### Written exercise
Below this line is the material. Write out only its lines from the one containing "What Blender Python" through the one containing "COL = S.collection", both kept, exactly.

_ _ _ _

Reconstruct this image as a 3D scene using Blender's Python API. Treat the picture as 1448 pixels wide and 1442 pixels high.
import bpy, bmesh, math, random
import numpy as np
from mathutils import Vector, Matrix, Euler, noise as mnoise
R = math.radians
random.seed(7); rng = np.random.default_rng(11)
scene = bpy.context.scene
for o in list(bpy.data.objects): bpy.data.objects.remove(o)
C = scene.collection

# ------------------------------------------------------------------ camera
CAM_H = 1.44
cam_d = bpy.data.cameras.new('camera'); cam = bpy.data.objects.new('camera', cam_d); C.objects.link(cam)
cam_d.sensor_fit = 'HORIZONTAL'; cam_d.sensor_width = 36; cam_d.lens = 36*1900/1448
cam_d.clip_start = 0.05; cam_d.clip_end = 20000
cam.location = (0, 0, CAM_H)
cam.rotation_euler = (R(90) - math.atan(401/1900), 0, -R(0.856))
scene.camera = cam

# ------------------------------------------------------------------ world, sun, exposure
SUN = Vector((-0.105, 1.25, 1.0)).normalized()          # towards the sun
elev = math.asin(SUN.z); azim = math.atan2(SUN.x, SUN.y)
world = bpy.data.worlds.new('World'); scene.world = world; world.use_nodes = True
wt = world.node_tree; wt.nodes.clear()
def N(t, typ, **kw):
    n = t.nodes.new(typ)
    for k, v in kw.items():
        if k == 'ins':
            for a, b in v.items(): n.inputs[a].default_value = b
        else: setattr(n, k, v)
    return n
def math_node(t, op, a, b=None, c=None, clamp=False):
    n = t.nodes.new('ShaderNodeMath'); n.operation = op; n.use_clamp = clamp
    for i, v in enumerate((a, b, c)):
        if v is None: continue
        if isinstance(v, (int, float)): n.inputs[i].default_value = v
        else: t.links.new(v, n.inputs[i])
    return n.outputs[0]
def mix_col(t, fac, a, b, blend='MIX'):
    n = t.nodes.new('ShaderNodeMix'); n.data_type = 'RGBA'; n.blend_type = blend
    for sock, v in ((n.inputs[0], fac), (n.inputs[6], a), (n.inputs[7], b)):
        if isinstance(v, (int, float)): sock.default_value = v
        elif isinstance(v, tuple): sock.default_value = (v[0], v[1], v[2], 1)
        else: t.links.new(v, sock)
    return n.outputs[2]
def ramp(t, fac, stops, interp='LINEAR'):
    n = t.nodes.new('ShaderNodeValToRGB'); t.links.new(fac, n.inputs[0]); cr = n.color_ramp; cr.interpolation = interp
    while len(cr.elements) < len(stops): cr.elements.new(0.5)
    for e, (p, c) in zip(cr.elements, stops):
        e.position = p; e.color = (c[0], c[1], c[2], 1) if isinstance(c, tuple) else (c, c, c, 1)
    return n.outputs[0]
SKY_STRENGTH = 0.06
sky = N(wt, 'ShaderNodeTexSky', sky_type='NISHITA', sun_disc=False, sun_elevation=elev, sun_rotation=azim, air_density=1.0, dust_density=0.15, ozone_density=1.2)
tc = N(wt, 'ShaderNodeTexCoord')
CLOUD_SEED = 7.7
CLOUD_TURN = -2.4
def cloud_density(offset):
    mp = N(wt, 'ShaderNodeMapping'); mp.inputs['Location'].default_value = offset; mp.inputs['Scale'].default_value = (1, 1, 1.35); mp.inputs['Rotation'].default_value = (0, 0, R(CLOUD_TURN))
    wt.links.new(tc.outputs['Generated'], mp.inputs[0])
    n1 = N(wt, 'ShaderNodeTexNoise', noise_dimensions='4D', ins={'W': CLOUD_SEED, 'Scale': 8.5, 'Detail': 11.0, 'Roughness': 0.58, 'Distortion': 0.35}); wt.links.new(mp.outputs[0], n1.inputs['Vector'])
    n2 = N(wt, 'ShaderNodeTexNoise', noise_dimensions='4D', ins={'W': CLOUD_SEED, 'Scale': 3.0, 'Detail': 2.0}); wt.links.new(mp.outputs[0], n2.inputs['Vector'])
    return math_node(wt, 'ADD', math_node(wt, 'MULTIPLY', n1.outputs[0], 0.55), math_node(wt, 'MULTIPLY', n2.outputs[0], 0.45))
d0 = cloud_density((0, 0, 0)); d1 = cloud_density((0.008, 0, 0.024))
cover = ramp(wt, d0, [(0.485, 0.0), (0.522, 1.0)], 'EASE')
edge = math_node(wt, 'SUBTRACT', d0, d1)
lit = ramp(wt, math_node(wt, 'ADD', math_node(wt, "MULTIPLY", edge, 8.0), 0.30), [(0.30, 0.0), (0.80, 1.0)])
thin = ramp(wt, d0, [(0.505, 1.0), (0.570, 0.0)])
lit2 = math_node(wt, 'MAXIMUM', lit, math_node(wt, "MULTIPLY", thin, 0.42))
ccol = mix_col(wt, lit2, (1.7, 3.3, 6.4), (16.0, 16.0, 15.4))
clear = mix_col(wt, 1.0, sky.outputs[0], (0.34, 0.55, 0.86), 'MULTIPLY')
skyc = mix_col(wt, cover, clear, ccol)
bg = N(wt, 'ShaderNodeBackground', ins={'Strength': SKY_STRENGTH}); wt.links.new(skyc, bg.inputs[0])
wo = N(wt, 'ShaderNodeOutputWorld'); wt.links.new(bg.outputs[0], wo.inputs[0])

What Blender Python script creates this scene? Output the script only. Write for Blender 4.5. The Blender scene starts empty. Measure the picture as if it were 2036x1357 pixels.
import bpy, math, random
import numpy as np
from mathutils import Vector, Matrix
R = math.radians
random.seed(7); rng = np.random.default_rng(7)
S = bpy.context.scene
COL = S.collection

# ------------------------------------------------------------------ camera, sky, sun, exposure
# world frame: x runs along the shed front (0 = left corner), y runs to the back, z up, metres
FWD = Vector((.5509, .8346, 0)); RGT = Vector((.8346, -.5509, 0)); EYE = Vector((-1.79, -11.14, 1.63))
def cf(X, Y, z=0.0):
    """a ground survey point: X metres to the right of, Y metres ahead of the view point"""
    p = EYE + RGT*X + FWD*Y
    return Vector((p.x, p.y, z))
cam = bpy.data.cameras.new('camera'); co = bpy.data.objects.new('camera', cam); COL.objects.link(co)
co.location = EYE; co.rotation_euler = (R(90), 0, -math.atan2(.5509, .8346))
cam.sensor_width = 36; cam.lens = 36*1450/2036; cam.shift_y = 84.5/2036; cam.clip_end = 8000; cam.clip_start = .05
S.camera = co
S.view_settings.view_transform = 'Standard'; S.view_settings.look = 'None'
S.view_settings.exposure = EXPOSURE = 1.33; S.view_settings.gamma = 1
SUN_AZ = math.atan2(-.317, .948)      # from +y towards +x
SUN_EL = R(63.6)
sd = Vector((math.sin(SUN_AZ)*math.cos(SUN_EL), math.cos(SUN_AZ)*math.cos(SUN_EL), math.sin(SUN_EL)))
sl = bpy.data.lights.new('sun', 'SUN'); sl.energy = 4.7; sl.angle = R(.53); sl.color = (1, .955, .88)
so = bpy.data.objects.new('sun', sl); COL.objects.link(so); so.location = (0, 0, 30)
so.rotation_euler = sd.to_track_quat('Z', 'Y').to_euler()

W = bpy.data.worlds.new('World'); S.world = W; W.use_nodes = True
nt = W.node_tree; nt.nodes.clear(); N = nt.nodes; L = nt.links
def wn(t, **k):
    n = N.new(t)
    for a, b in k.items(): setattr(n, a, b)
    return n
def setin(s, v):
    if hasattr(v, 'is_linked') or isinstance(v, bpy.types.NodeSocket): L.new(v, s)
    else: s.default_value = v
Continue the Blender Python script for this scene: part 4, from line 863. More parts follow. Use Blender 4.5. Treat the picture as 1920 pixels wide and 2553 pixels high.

_ _ _ _

### Solved problem
What Blender Python script creates this scene? Output the script only. Write for Blender 4.5. The Blender scene starts empty. Measure the picture as if it were 2036x1357 pixels.
import bpy, math, random
import numpy as np
from mathutils import Vector, Matrix
R = math.radians
random.seed(7); rng = np.random.default_rng(7)
S = bpy.context.scene
COL = S.collection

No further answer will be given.